Last Thursday, “in conversation” at the Institute for Government, Rowley demonstrated both his grasp of the serious issues facing the capital’s police service and the part he can play in addressing them.
Media coverage of the occasion focussed on a coda to the Armistice Day pro-Palestine march in the form of Rowley’s reaction to an incident the night before in which a handful of protesters climbed on to the Royal Artillery Memorial at Hyde Park Corner. There were social media accusations that the police had done nothing about it.
“It is not illegal to climb onto a statue,” Rowley said, adding that officers on the scene had, nonetheless, asked the climbers to get down and been obliged. What officers hadn’t done, he elaborated, was “make up a law” to the contrary and arrested on the strength of it, “which would have been illegal”.
Not a difficult distinction, you might think, except, perhaps for a certain ex-Home Secretary – who, astoundingly, is also a King’s Counsel – who seemed to think the Met should place her desire to look big and tough above trivial stuff like legality.

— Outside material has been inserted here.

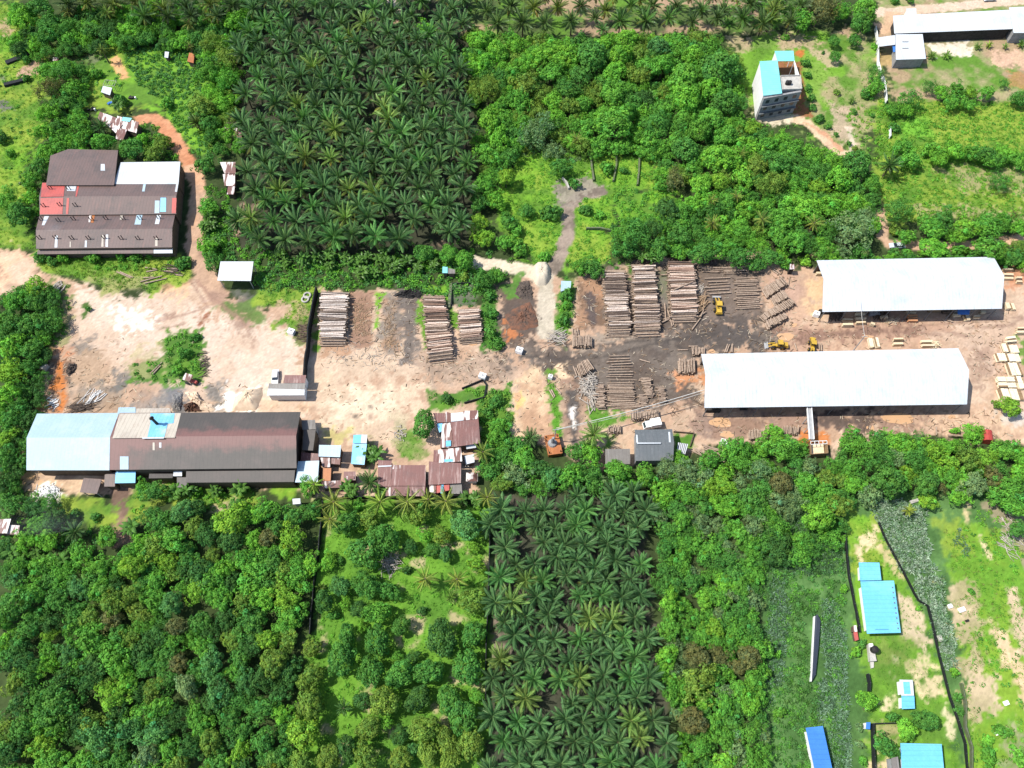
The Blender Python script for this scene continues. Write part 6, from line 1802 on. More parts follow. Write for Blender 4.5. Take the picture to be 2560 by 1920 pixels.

The hour Rowley spent at the institute produced numerous other insights into his thinking about the policing of London, the powers at the Met’s disposal and the urgent need to clean-up and sharpen-up the service’s culture, even as demands on it mount.
He described having to deal with “one of most challenging convergences of threats I have ever seen” in the form of “Iranian-directed plots in the UK”, the surge in hate crime and various contentious protests “all in a society which is ever more polarised and debates things every more angrily on Twitter and elsewhere”.
And while some forms of offending have fallen over time, complex, time-consuming ones, such as cyber crime or violence against women and girls, are being reported more often. Rowley also revealed the single stat that worries him: “In the last decade young black men growing up in London are 13 times more likely to be murdered than young white men”.
Key to responding to all this is what Rowley described as “reinventing policing by consent for the 21st Century” and his plan for achieving this through “more trust, less crime and high standards”. He cited the nine principles of Sir Robert Peel when planting the roots of the Met and quoted from the fifth:
“To seek and preserve public favour, not by pandering to public opinion, but by constantly demonstrating absolutely impartial service to law, in complete independence of policy, and without regard to the justice or injustice of the substance of individual laws.”
Changing the law is for politicians, he emphasised again. The job of the police is to enforce it. Following the UK Supreme Court’s ruling the government’s plan to deport asylum-seekers to Rwanda unlawful, another MP, Lee Anderson – a deputy chairman of the Conservative Party no less – said the law should be ignored. A journalist’s question alluded to this. Rowley has invited Anderson to wind his neck in in the past. This time he dryly observed: “Politicians hold me to account, I don’t hold them to account.”
The Commissioner stressed that reforming the Met isn’t only about rooting out bad officers. He said “the passion I see in officers” and their “sense of purpose” is unmatched by anything he’s encountered during spells in other areas of work and, taking his cue from the report of Louise Casey, related his sense that many in the service feel they are “not set up to succeed” in ways ranging from inadequate equipment to cheap uniform material. He derided the standard of leadership training, contrasting what the Army provides to its colonels with what the Met offers its chief superintendents.
“I can build success with the talent we have in this organisation,” Rowley said, “but we do need the support of others”. Part of that comes down to funding: getting back to Met spending per head of population as it was a decade ago would need “a 26 per cent uplift, which is £868 million”. He spoke of the foundations of the organisation being damaged by the erosion of the numbers of support staff and so on, due partly to “pressure to sustain officer numbers”.
Also beyond his control is the crumbling wider criminal justice system. Rowley was, though, pleased about what he called the “excellent” ongoing Home Office review of police officer accountability. “Officers confronting violent and dangerous people are increasingly more concerned about what will follow than they are about the dangerous person they are facing,” he said. “That can’t be right.”
Rowley has previously expressed a wish for an investigative system that is swift and felt on all sides to be fair in connection with the Chris Kaba case. That showed he and the Home Office under Suella Braverman weren’t always at odds. At the start of the furore over Armistice Day, they – and, indeed, Sadiq Khan – seemed in broad agreement that stronger action against extremism is desirable.
Other subjects covered at the Institute for Government event included the Met’s gathering and retaining images of members of the public, how data, analytics and artificial intelligence (AI) might assist the police with identifying and restraining, for example, “the most dangerous male predators in London”, and strengthening community policing by recruiting more police community support officers, something Mayor Khan is keen on.
“It’s a small number of people who commit most crime, it’s a small number of people who suffer most crime, it’s a small number of locations that experience the most crime,” Rowley said. “AI has massive potential to make us more precise – precision is the key thing for me – so we can use our limited resources to best effect with tackling the most dangerous individuals and supporting the most vulnerable.”
It’s worth watching the webcast, embedded above, in full. Good cops are the greatest, bad cops are the worst. Mark Rowley seems to be one of the good ones.